■世界全体の不動産投資額の割合。アジア太平洋地域は44%でトップ、ついで北米(アメリカ)34%、欧州(ヨーロッパ)23%



米不動産サービスのクッシュマン・アンド・ウェイクフィールド(C&W)は世界の不動産投資活動の予測として「アトラス・サマリー2017」を発行した。この中で2017年のアジア太平洋地域における不動産投資額は6110億ドルに上ると見通した。2016年に比べて1.6%増にとどまるが、2017年の世界全体の不動産投資額(1.39兆ドル)の44%を占め、北米と欧州はそれぞれ、全世界の34%と22%のシェアと予測している。





日本市場については、過去2年にわたる売却物件の少なさが2017年も続くと予想。背景として、国内外の資金が溢れて多くの投資家が資金展開に苦戦していることに加え、金融緩和の維持によって容易となったリファイナンスが影響していると断じ、オーナーが物件売却にプレッシャーを感じていないと指摘する。

同社の日本リサーチディレクターは、こうした潤沢なマネーの今後の展開方法として、賃料収入などで長期運用を見据えるコア型投資家が好む資産に振り向けることを提唱する。

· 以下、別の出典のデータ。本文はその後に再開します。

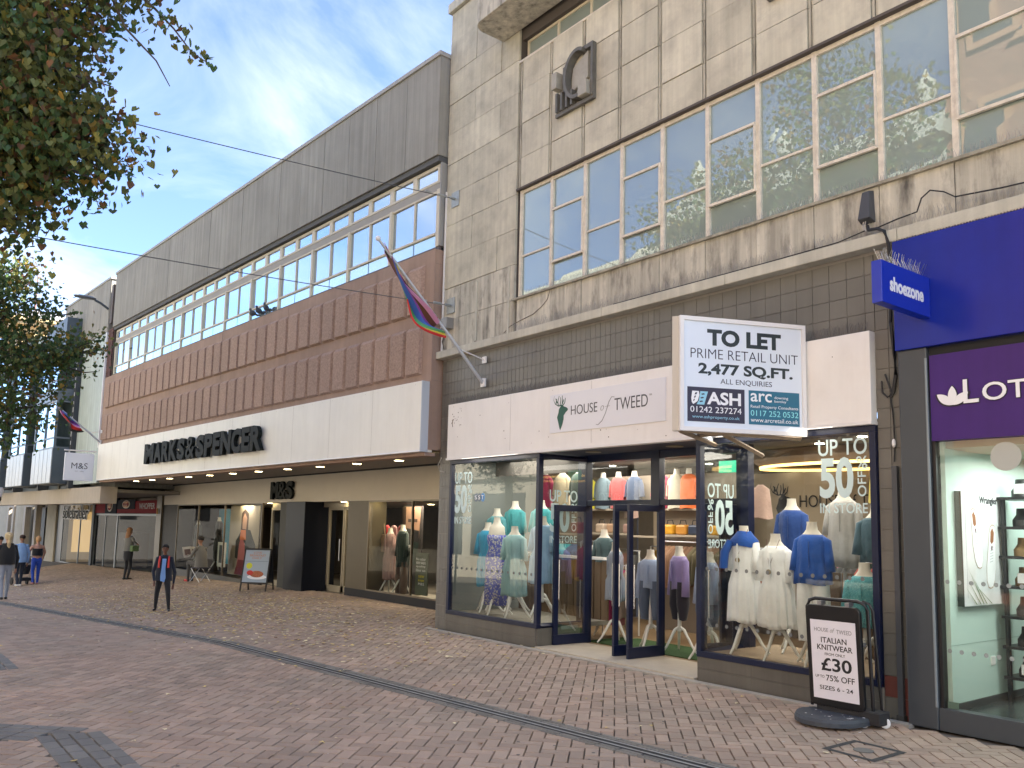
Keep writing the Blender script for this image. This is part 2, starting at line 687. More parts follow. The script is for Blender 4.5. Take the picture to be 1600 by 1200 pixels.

そのためには、誰かがコア資産そのものを生み出すことが欠かせず、例えば、投資家自身が投資戦略にバリューアッド戦術を取り入れて、自ら資産価値を上げた資産を作り出し市場を強化することを提案している。

実際、安定資産を追求するJリートではバリューアッド戦術を立てて実践している投資法人が少なくなく、安定したキャッシュフローを生む資産を仕入れて運用資産の見直しを進めている。